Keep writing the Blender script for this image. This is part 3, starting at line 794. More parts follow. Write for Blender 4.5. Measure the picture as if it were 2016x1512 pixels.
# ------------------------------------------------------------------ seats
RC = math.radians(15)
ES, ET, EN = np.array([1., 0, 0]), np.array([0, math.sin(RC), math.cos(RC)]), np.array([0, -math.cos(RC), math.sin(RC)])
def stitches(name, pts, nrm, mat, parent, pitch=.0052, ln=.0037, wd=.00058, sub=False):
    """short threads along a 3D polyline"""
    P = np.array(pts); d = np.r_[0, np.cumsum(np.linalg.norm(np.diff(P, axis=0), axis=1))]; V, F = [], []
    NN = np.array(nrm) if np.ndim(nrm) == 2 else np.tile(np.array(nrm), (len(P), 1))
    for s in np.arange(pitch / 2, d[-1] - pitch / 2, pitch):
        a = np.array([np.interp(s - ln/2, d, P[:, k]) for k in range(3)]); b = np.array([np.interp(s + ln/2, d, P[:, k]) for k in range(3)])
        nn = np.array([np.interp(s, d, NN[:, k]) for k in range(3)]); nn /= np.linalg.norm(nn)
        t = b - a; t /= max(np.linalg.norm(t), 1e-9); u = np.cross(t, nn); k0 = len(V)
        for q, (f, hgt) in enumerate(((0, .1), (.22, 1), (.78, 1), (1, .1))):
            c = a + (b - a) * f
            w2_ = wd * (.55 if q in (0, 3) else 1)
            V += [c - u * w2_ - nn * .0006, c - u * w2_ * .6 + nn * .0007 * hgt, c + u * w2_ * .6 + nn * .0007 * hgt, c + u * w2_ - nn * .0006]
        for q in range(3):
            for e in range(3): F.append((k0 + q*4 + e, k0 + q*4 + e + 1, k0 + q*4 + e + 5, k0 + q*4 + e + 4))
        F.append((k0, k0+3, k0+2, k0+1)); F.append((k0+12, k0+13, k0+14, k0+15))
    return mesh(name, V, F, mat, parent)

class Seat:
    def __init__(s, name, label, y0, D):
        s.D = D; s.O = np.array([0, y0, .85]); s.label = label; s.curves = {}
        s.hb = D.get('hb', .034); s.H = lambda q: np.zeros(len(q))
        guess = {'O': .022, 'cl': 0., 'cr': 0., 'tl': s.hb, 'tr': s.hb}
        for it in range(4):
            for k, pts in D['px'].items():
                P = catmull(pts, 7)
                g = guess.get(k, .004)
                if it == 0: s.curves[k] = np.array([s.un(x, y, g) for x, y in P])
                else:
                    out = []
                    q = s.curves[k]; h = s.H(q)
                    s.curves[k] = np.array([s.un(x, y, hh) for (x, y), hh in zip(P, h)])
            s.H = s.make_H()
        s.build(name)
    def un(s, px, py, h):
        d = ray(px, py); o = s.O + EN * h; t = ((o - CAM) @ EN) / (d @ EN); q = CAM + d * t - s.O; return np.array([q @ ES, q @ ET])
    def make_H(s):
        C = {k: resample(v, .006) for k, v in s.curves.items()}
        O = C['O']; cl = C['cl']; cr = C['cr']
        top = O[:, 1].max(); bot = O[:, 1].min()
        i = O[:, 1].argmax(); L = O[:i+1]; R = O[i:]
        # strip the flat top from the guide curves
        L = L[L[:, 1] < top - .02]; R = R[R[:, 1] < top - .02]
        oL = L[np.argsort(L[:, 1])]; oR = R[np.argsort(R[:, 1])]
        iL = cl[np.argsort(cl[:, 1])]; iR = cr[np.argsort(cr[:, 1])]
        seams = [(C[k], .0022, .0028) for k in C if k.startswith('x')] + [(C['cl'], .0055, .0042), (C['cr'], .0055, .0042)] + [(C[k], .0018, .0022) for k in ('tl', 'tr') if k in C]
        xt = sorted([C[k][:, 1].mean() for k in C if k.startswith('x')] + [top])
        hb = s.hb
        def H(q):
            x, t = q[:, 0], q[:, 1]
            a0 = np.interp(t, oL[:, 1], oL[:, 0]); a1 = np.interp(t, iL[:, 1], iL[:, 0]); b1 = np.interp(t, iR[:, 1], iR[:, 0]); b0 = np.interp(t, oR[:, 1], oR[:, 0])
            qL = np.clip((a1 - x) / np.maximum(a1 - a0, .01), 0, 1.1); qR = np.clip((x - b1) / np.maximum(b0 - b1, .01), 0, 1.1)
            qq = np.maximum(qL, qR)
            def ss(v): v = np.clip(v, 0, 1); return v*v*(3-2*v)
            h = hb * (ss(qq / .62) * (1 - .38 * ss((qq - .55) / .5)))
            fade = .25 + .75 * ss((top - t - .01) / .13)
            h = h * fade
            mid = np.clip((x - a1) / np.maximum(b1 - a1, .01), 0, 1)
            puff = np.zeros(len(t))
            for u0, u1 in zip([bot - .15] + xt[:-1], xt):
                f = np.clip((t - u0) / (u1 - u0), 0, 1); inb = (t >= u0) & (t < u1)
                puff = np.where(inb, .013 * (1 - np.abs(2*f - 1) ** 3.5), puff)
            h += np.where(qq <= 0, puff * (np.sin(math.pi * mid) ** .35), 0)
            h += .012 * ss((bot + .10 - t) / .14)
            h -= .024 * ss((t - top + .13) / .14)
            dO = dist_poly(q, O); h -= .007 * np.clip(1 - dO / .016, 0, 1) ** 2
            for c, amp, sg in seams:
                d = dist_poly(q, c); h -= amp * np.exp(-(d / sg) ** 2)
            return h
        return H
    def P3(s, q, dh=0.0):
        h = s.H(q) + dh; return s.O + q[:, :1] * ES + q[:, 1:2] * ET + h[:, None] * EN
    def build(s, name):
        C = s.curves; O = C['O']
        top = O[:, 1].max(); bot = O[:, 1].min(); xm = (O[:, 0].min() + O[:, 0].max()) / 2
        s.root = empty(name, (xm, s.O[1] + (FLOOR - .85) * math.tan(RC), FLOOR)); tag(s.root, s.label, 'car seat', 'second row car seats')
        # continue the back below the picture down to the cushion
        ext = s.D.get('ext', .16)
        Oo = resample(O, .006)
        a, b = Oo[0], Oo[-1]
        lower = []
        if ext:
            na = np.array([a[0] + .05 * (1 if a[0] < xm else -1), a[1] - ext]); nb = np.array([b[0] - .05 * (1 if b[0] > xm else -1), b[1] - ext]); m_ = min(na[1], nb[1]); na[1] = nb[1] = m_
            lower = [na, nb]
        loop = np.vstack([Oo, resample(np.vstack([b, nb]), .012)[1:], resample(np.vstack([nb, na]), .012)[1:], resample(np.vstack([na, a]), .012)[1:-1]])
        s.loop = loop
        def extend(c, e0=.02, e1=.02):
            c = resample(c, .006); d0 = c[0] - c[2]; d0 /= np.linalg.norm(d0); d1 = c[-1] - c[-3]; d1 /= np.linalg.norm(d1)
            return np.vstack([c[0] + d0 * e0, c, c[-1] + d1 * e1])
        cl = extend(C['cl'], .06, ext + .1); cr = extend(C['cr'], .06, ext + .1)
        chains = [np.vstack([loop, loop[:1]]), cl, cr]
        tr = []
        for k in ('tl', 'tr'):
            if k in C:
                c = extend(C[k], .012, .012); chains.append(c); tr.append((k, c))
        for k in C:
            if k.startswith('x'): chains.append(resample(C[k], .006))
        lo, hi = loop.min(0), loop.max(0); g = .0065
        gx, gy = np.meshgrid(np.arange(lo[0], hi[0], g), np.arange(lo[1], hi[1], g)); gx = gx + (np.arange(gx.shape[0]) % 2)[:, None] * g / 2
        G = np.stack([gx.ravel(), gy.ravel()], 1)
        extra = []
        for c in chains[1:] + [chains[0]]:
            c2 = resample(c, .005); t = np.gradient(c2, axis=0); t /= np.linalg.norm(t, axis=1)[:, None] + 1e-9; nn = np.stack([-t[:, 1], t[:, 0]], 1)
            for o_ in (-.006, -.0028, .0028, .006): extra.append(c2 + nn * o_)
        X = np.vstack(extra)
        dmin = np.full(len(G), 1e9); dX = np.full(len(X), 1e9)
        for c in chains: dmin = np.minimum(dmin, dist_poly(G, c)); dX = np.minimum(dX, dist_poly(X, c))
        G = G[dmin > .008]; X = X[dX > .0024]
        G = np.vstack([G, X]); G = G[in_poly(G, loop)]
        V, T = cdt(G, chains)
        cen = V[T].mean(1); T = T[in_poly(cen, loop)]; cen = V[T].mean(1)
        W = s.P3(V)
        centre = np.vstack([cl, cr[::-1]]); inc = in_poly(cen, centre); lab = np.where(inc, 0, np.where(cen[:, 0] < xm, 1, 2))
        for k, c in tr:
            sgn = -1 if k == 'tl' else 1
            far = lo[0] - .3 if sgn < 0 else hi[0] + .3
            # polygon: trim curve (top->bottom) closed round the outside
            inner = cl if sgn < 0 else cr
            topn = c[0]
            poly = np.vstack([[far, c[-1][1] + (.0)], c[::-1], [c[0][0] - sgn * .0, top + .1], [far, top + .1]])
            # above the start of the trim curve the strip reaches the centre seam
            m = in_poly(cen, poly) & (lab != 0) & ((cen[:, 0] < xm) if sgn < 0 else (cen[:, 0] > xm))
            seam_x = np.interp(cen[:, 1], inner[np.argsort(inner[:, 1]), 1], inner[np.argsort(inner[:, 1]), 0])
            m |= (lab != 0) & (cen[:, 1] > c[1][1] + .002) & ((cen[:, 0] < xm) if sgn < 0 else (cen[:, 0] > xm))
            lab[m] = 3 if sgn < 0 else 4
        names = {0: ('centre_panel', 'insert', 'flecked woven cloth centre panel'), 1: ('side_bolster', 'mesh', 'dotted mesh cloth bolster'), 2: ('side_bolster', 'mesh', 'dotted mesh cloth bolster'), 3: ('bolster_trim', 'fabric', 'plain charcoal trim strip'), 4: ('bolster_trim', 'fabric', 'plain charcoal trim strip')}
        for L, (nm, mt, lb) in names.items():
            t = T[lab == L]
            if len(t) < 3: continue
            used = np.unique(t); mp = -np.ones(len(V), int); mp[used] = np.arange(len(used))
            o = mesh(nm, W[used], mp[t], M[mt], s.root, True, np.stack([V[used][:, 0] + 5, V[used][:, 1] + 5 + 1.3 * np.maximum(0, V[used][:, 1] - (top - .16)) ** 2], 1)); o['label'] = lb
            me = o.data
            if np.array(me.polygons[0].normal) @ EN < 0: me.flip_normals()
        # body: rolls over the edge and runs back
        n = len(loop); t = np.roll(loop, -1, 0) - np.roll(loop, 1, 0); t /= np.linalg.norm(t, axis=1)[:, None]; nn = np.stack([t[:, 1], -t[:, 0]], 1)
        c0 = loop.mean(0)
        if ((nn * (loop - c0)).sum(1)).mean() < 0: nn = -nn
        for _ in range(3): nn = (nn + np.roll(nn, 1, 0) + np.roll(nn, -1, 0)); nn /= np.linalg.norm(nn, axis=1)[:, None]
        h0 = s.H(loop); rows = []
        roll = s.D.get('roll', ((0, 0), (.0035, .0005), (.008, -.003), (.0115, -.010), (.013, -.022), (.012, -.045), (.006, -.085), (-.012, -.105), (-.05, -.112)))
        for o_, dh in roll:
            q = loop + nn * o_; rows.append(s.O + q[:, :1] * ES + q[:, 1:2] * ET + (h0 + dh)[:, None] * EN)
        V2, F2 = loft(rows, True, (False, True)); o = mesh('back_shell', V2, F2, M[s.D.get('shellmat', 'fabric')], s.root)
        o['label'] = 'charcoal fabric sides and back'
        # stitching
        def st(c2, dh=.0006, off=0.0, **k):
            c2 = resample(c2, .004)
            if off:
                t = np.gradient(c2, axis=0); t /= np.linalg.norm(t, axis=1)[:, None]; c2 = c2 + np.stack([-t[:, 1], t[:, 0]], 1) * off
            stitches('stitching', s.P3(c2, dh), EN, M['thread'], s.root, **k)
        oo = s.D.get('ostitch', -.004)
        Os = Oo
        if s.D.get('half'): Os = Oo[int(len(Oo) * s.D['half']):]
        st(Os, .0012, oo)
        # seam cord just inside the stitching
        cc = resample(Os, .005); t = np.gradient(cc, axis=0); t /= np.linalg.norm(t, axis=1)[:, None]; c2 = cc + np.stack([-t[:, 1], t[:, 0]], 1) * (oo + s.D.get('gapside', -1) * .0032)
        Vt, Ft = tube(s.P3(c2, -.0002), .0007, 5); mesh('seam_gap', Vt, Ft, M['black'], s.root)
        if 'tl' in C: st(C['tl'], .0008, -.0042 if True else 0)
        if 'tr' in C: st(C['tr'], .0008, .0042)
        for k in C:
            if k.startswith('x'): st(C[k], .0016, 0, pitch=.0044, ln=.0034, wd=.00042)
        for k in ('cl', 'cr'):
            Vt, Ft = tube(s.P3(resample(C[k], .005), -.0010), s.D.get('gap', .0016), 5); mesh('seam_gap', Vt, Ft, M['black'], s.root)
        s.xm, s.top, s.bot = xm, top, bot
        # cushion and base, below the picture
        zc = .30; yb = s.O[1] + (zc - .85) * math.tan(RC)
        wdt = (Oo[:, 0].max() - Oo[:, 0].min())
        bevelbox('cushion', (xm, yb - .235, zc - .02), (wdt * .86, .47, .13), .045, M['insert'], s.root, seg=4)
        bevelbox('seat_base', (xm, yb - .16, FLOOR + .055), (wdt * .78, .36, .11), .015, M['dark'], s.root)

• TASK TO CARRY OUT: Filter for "picture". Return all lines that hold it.

• ANSWER IN FULL:
Keep writing the Blender script for this image. This is part 3, starting at line 794. More parts follow. Write for Blender 4.5. Measure the picture as if it were 2016x1512 pixels.
        # continue the back below the picture down to the cushion
        # cushion and base, below the picture